__Set exercise__
Copy out the lines of the records below, and only those lines, from the one with "Write part 2" through the one with "mb = MB(); mb.box((-5, -13.1, 1.35), (110, .4, 2.7));", exactly as they appear.

· · · · ·

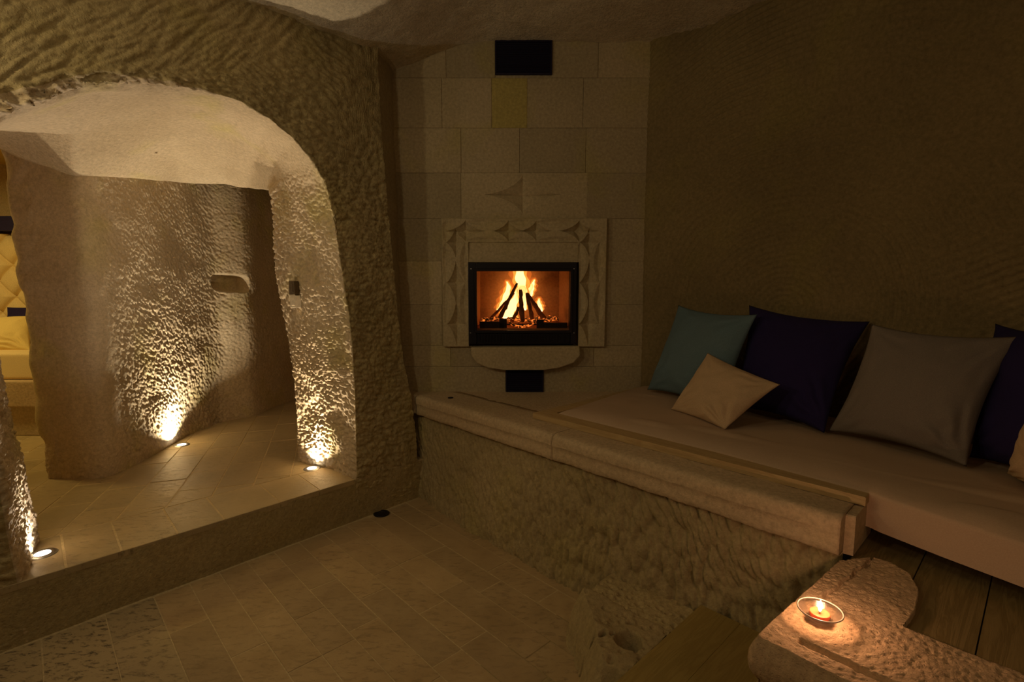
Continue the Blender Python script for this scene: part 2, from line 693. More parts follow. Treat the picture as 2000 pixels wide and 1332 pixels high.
# ---- raised passage floor and its tiles
E0, E1 = RW(60, 1139)[:2], RW(704, 928)[:2]
ed = (E1 - E0) / np.linalg.norm(E1 - E0)
en = np.array((-ed[1], ed[0]))
if en @ (np.array((-3, 4)) - E0) < 0:
    en = -en
pf = struct(prism('floor', [W0 + WD * -.05 - WN * .001, W0 + WD * 3.4 - WN * .001, (-3.6, 1.2), (-7.0, 1.2), (-7.0, 6.4), (-.6, 6.4)],
                  -.1, PF - .0015, M['mortar']))
Bline = ab(3.275, 0)[:2]
jb = [-.55, -.30, .04, .235, .461, .672, .96, 1.19, 1.42, 1.62]
for i in range(len(jb) - 1):
    q = [ab(2.6, jb[i] + .004)[:2], ab(3.271, jb[i] + .004)[:2], ab(3.271, jb[i + 1] - .004)[:2], ab(2.6, jb[i + 1] - .004)[:2]]
    q = clip_poly(q, W0 + WN * .004, -WN)
    if len(q) > 2 and area2(q) > .001:
        prism('tile', q, PF - .03, PF + random.uniform(-.001, .001), M['tile2'], pf, inset=.002)
TD = np.array((-.33, .944))
TN = np.array((.944, .33))
for i in range(-8, 13):
    c0 = -1.32 + i * .205                 # offset across the rows
    sft = random.uniform(0, .4)
    j = 0
    t = 1.2 + sft
    while t < 6.6:
        L = random.choice((.32, .42, .5))
        q = [TN * (c0 + .0035) + TD * (t + .004), TN * (c0 + .2015) + TD * (t + .004), TN * (c0 + .2015) + TD * (t + L - .004), TN * (c0 + .0035) + TD * (t + L - .004)]
        t += L
        q = clip_poly(q, ab(3.278, 0)[:2], DA)
        if len(q) < 3 or area2(q) < .003:
            continue
        c = sum(q) / len(q)
        if c[0] > -1.1 or c[1] > 5.6 or (c[0] < -3.0 and c[0] / c[1] > -.88) or c[0] / c[1] < -1.16:
            continue
        prism('tile', q, PF - .03, PF + random.uniform(-.0012, .0012), M['tile2'], pf, inset=.002)

# ---- riser between the two floors
ns, nz = 420, 40
s = np.linspace(-.06, 2.75, ns)
z = np.linspace(-.02, PF - .012, nz)
P = np.stack([np.stack([WP(a, b) for b in z]) for a in s])
nrm = np.array((WN[0], WN[1], 0))
P = P + nrm * (.004 + fbm(P * 6, 3, 3) * .004)[..., None]
struct(grid('trim_1', P, M['rock_dark']))

# ---- arch wall: face, rounded arris, jambs and soffit in one rock surface
foot_r = RZ(696, 917, PF)
con_px = [(40, 1124), (32, 1098), (13, 1003), (-2, 900), (-22, 780), (-55, 620), (-70, 480), (-55, 350), (-25, 270), (0, 238),
          (60, 212), (110, 194), (150, 178), (200, 168), (260, 166), (330, 169), (400, 178), (470, 200), (530, 236), (575, 274),
          (612, 318), (636, 362), (652, 430), (662, 500), (672, 560), (682, 620), (689, 690), (692, 760), (694, 830), (696, 917)]
con = [RW(*p) for p in con_px]
con.append(con[-1] * [1, 1, 0] + [0, 0, -.03])
con = np.array(con)
con[0, 2] = PF
con[-2, 2] = PF
con = np.vstack([con[0] * [1, 1, 0] + [0, 0, -.03], con])
NC = 960
kc = np.r_[0, np.cumsum(np.linalg.norm(np.diff(con, axis=0), axis=1))]
kc /= kc[-1]
C0 = smooth_curve(resample(con, NC, kc), 6)
ts = np.linspace(0, 1, NC)


def kfrac(i):
    return kc[i]


# outer boundary matched by fraction
corner_px = [(737, 95), (741, 200), (748, 300), (757, 400), (768, 520), (777, 620), (790, 710), (803, 775), (812, 860), (820, 968)]
cpts = [RW(*p) for p in corner_px]
outer = [WP(4.3, -.03), WP(4.3, 1.2), WP(4.3, 3.2), WP(2.7, 3.2), WP(1.7, 3.2), WP(1.0, 3.2), RW(737, 95) * [1, 1, 0] + [0, 0, 3.2]] + cpts[1:] + [cpts[-1] * [1, 1, 0] + [0, 0, -.03]]
ok = [0, kc[5], kc[9], kc[12], kc[16], kc[19], kc[21]] + list(np.interp([p[1] for p in corner_px[1:]], [95, 330, 968], [kc[21], kc[23], kc[-2]])) + [1.]
O = smooth_curve(resample(outer, NC, ok), 4)
# inner contour: foot of the jambs and the line where the soffit meets the passage ceiling
inr_px = [(530, 372, 3.50), (534, 470, 3.50), (540, 560, 3.49), (556, 650, 3.48), (571, 740, 3.475), (576, 820, 3.47), (578, 890, 3.47)]
inr = [RY(*p) for p in inr_px]
inr[-1][2] = PF
inl = [np.array(p) for p in ((-2.275, 2.34, PF), (-2.33, 2.36, .7), (-2.45, 2.42, 1.2), (-2.52, 2.44, 1.6), (-2.48, 2.50, 2.0))]


def on_ray_x(px, py, X):
    r = ray(px, py)
    k = X / r[0]
    return np.array((X, r[1] * k, CAMZ + r[2] * k))


# the line where the vault meets the pillar, the passage wall and the pier
crs = [(9, RY(-30, 276, 3.10)), (11, RY(60, 318, 3.12)), (13, RY(150, 346, 3.14)), (14, on_ray_x(220, 347, -2.57)), (16, on_ray_x(350, 355, -2.60)),
       (18, RY(440, 362, 4.15)), (19, RY(490, 367, 4.0)), (20, RY(524, 371, 3.75))]
inner = [inl[0] * [1, 1, 0] + [0, 0, -.03]] + inl + [np.array((-3.1, 3.0, 2.38))] + [c[1] for c in crs] + inr + [inr[-1] * [1, 1, 0] + [0, 0, -.03]]
ik = [0, kc[1], kc[3], kc[5], kc[6], kc[7], kc[8]] + [kc[c[0]] for c in crs] + \
    [kc[21] + .012, kc[24], kc[25], kc[26], kc[28], kc[29], kc[30]] + [1.]
I_ = smooth_curve(resample(inner, NC, ik), 10)
# how far each contour point continues behind the jamb so that no slit shows
back = I_.copy()
bd = np.where((ts < kc[8])[:, None], np.array((-.9, .1, 0))[None], np.array((.75, .42, 0))[None])
mid = (ts > kc[9]) & (ts < kc[22])
bd[mid] = (-.22, .12, .10)
bd[(ts > kc[18]) & (ts < kc[22])] = (.0, .30, .30)
bd[(ts >= kc[22]) & (ts < kc[24])] = (.45, .42, .12)
bd = smooth_curve(bd, 12)
back = I_ + bd
n1, n2, n3 = 190, 200, 14
t1 = np.linspace(0, 1, n1)[:, None, None] ** .75
F1 = O[None] * (1 - t1) + C0[None] * t1
t2 = np.linspace(0, 1, n2 + 1)[1:, None, None]
bulge = (np.sin(t2 * math.pi) * .045)
F2 = C0[None] * (1 - t2) + I_[None] * t2
F2 = F2 + bulge * np.array((WN[0], WN[1], 0)) * -0.4
dm_ = np.exp(-((ts - kc[16]) / .13) ** 2)[None, :, None]
F2 = F2 + np.sin(t2 * math.pi) * dm_ * np.array((0, 0, .10))
pk = np.exp(-((ts - kc[11]) / .035) ** 2)[None, :, None] * np.clip((t2 - .55) / .04, 0, 1) * np.clip((1.02 - t2) / .3, 0, 1)
F2 = F2 + pk * np.array((0, 0, .10))
t3 = np.linspace(0, 1, n3 + 1)[1:, None, None]
F3 = I_[None] * (1 - t3) + back[None] * t3
P = np.concatenate([F1, F2, F3], 0)
# soften the arris and the inner edge
for _ in range(5):
    P[n1 - 9:n1 + 9] = (P[n1 - 10:n1 + 8] + P[n1 - 9:n1 + 9] * 2 + P[n1 - 8:n1 + 10]) / 4
for _ in range(8):
    k0 = n1 + n2
    P[k0 - 9:k0 + 9] = (P[k0 - 10:k0 + 8] + P[k0 - 9:k0 + 9] * 2 + P[k0 - 8:k0 + 10]) / 4
N = normals(P)
if N[20, 360] @ np.array((0, 0, 0)) == 0 and N[20, 360] @ (np.array((0, 0, 1.5)) - P[20, 360]) < 0:
    N = -N
along = np.array((WD[0], WD[1], 0))
hfa = chisel(P, along, (0, 0, 1), .052, .020, .18, 7)
hfb = chisel(P, along, (0, 0, 1), .13, .023, -.75, 9)
zs = np.clip((P[..., 2] - 2.05 - .55 * np.clip(2.1 - ((P[..., :2] - W0) @ WD), -1, 2) + fbm(P * 1.5, 2, 11) * .12) / .05, 0, 1)
hf = hfa * (1 - zs) + hfb * zs
hf2 = chisel(P, along, (0, 0, 1), .024, .013, -.5, 17)
hj = chisel(P, (DA[0], DA[1], .9), (0, 0, 1), .034, .017, -.6, 27)
row = np.arange(P.shape[0])[:, None]
jam = np.clip((row - n1 + 6) / 12., 0, 1)
side = np.clip((ts - kc[21]) / .03, 0, 1)[None] + np.clip((kc[9] - ts) / .03, 0, 1)[None]
low = fbm(P * 3.1, 3, 5)
d = (1 - jam) * (hf * .019 + hf2 * .006) * -1 - jam * (hj * (.003 + .017 * side) + hf2 * (.0015 + .006 * side))
d = d + low * (.010 + .012 * jam * np.clip(side, 0, 1)) + .008
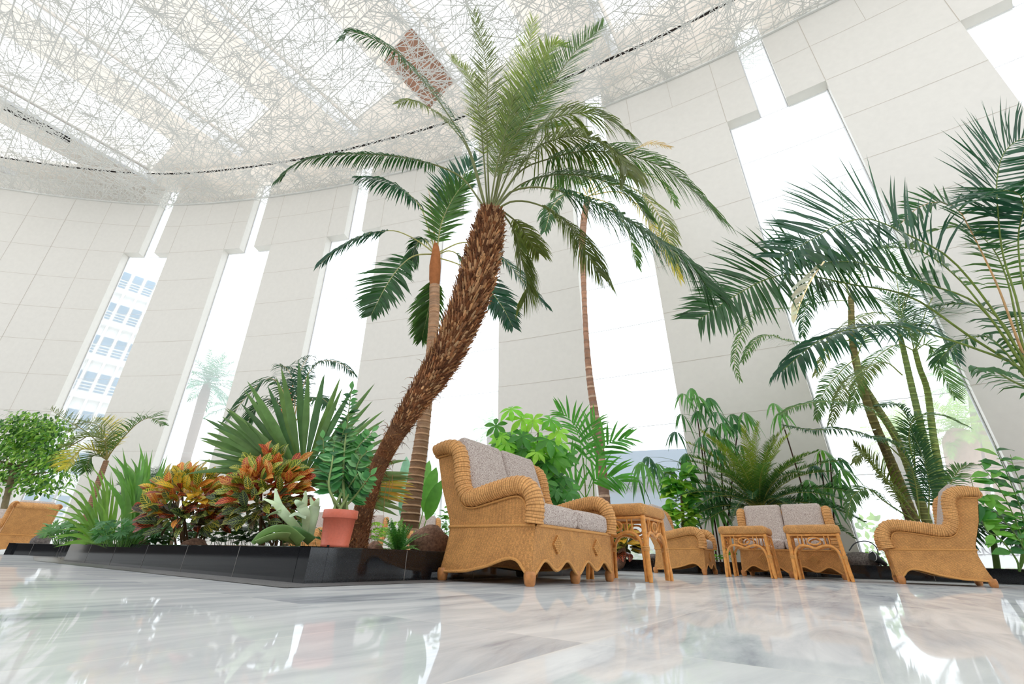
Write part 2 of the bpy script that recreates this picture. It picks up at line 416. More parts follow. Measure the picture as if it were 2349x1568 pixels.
# windows
for n, w in enumerate(WIN, 1):
    g = MB(); T = arange(w[0], w[3], .9); T2 = arange(w[1], w[2], .9)
    g.grid([[WP(t, z, .5) for t in T] for z in (0, ZR(2)+.05)])
    g.grid([[WP(t, z, .5) for t in T2] for z in (ZR(2)+.05, ZT)])
    o = struct('window_%d' % n, g, 'glass')
    f = MB()
    for k in range(0, 11):
        a, b = (w[1], w[2]) if k < 2 else (w[0], w[3]); z = ZR(k)
        for t0, t1 in zip(arange(a, b, 1)[:-1], arange(a, b, 1)[1:]):
            f.tube([WP(t0, z, .47), WP(t1, z, .47)], .011, 4, cap=False)
    for t, z0, z1 in ((w[0], 0, ZR(2)), (w[3], 0, ZR(2)), (w[1], ZR(2), ZT), (w[2], ZR(2), ZT)):
        e = .03 if t in (w[0], w[1]) else -.03
        f.tube([WP(t+e, z0, .47), WP(t+e, z1, .47)], .03, 4, cap=False)
    for t in ((w[0]+.95, w[0]+1.55) if n == 4 else (w[0]+1.9,) if n in (1, 6) else ()):
        f.tube([WP(t, 0, .46), WP(t, 2.55 if n == 4 else 3.2, .46)], .06, 4, cap=False)
    f.build('window_frame', 'frame', o)
# floor and the ground outside
mb = MB(); TT = arange(-18, 64, 1.0)
mb.grid([[V((p.x, min(-13, p.y-1), 0)) for p in (WP(t, 0, .5) for t in TT)], [WP(t, 0, .5) for t in TT]])
struct('floor', mb, 'marble')
M['paving'] = plain('pale outdoor paving', lin(214, 210, 202), .9, 3, .2, .1)
mb = MB(); mb.add([(-150, -60, -.06), (150, -60, -.06), (150, 160, -.06), (-150, 160, -.06)], [(0, 1, 2, 3)]); struct('ground', mb, 'paving')
# lobby wall behind the viewer
M['lobby'] = plain('dim brown lobby wall', lin(140, 138, 136), .8)
mb = MB(); mb.box((-5, -13.2, 5.6), (110, .3, 5.8)); struct('wall_front', mb, 'lobby')
M['lobbydark'] = plain('dark panelling for granite reflections', lin(50, 42, 38), .6)
mb = MB(); mb.box((-5, -13.1, 1.35), (110, .4, 2.7)); struct('trim_9', mb, 'lobbydark')  # unseen lower wall band, made dark for the granite's reflections

mb = MB(); mb.box((-20.5, 0, 1.35), (.4, 26, 2.7)); struct('trim_11', mb, 'lobbydark')  # unseen partition added so the granite edging mirrors something dark
mb = MB(); mb.box((-36.3, 3.5, 4.2), (.3, 33, 3.0)); struct('wall_left', mb, 'lobby')
# ------------------------------------------------------------------ ceiling: perforated screen, roof slab, skylights
UA = R_(54.5)
uv2 = lambda u, v, z: V((u*math.cos(UA)-v*math.sin(UA), u*math.sin(UA)+v*math.cos(UA), z))
PU, PV = 1.42, 2.84
def variant(seed):
    rnd = random.Random(seed); L = []
    hubs = [(rnd.uniform(.1, .9)*PU, rnd.uniform(.1, .9)*PV) for _ in range(4)]
    def clip(x, y, a):
        c, s = math.cos(a), math.sin(a); t0, t1 = -9, 9
        for p, d, m in ((x, c, PU), (y, s, PV)):
            if abs(d) < 1e-6: continue
            q0, q1 = sorted(((0-p)/d, (m-p)/d)); t0, t1 = max(t0, q0), min(t1, q1)
        return (x+c*t0, y+s*t0, x+c*t1, y+s*t1)
    for h in hubs:
        for k in range(5): L.append(clip(h[0], h[1], math.pi*(k+rnd.uniform(.1, .9))/5)+(rnd.uniform(.024, .036),))
    for k in range(26): L.append(clip(rnd.uniform(0, PU), rnd.uniform(0, PV), rnd.uniform(0, math.pi))+(rnd.uniform(.018, .03),))
    return L
VAR = [variant(s) for s in (3, 11, 25, 40)]
mb = MB(); TH = .012
def bar(u0, v0, u1, v1, w, z):
    dx, dy = u1-u0, v1-v0; l = math.hypot(dx, dy)
    if l < .05: return
    nx, ny = -dy/l*w/2, dx/l*w/2
    a = [uv2(u0+nx, v0+ny, z), uv2(u1+nx, v1+ny, z), uv2(u1-nx, v1-ny, z), uv2(u0-nx, v0-ny, z)]
    b = [p+V((0, 0, TH)) for p in a]
    mb.add(a+b, [(0, 1, 2, 3), (7, 6, 5, 4), (0, 4, 5, 1), (2, 6, 7, 3)])
rnd = random.Random(5)
for i in range(-14, 20):
    for j in range(-8, 20):
        u, v = .04+i*PU, j*PV
        c = uv2(u+PU/2, v+PV/2, ZC)
        d = math.hypot(c.x-CW[0], c.y-CW[1]); th = math.degrees(math.atan2(c.x-CW[0], c.y-CW[1]))
        if c.y < 5.5 or d > RW+LEAN*20+dr(th)+1.2 or th < -16 or th > 62: continue
        L = VAR[rnd.randrange(4)]; fu, fv = rnd.random() < .5, rnd.random() < .5
        for a, b, c2, d2, w in L:
            if fu: a, c2 = PU-a, PU-c2
            if fv: b, d2 = PV-b, PV-d2
            bar(u+a, v+b, u+c2, v+d2, w, ZC+rnd.uniform(0, .004))
        bar(u, v, u, v+PV, .05, ZC-.003); bar(u+PU/2, v, u+PU/2, v+PV, .03, ZC-.003); bar(u, v, u+PU, v, .03, ZC-.002)
struct('ceiling', mb, 'screen')
ZS = 21.95; KS = (ZS-CAMH)/(ZC-CAMH)
bands = [(-19.7, -16.5, 11), (-13.3, -10.1, 12), (-6.9, -3.7, 12), (-.5, 2.7, 10.8), (5.9, 9.1, 9.2), (12.3, 15.5, 7.1), (18.6, 21.9, 4.3), (25.0, 28.3, 2.4), (31.5, 34.8, .5)]
bands = [(a*KS, b*KS, e*KS) for a, b, e in bands]
mb = MB(); mb2 = MB()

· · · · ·

__Expected output__
Write part 2 of the bpy script that recreates this picture. It picks up at line 416. More parts follow. Measure the picture as if it were 2349x1568 pixels.
# windows
for n, w in enumerate(WIN, 1):
    g = MB(); T = arange(w[0], w[3], .9); T2 = arange(w[1], w[2], .9)
    g.grid([[WP(t, z, .5) for t in T] for z in (0, ZR(2)+.05)])
    g.grid([[WP(t, z, .5) for t in T2] for z in (ZR(2)+.05, ZT)])
    o = struct('window_%d' % n, g, 'glass')
    f = MB()
    for k in range(0, 11):
        a, b = (w[1], w[2]) if k < 2 else (w[0], w[3]); z = ZR(k)
        for t0, t1 in zip(arange(a, b, 1)[:-1], arange(a, b, 1)[1:]):
            f.tube([WP(t0, z, .47), WP(t1, z, .47)], .011, 4, cap=False)
    for t, z0, z1 in ((w[0], 0, ZR(2)), (w[3], 0, ZR(2)), (w[1], ZR(2), ZT), (w[2], ZR(2), ZT)):
        e = .03 if t in (w[0], w[1]) else -.03
        f.tube([WP(t+e, z0, .47), WP(t+e, z1, .47)], .03, 4, cap=False)
    for t in ((w[0]+.95, w[0]+1.55) if n == 4 else (w[0]+1.9,) if n in (1, 6) else ()):
        f.tube([WP(t, 0, .46), WP(t, 2.55 if n == 4 else 3.2, .46)], .06, 4, cap=False)
    f.build('window_frame', 'frame', o)
# floor and the ground outside
mb = MB(); TT = arange(-18, 64, 1.0)
mb.grid([[V((p.x, min(-13, p.y-1), 0)) for p in (WP(t, 0, .5) for t in TT)], [WP(t, 0, .5) for t in TT]])
struct('floor', mb, 'marble')
M['paving'] = plain('pale outdoor paving', lin(214, 210, 202), .9, 3, .2, .1)
mb = MB(); mb.add([(-150, -60, -.06), (150, -60, -.06), (150, 160, -.06), (-150, 160, -.06)], [(0, 1, 2, 3)]); struct('ground', mb, 'paving')
# lobby wall behind the viewer
M['lobby'] = plain('dim brown lobby wall', lin(140, 138, 136), .8)
mb = MB(); mb.box((-5, -13.2, 5.6), (110, .3, 5.8)); struct('wall_front', mb, 'lobby')
M['lobbydark'] = plain('dark panelling for granite reflections', lin(50, 42, 38), .6)
mb = MB(); mb.box((-5, -13.1, 1.35), (110, .4, 2.7)); struct('trim_9', mb, 'lobbydark')  # unseen lower wall band, made dark for the granite's reflections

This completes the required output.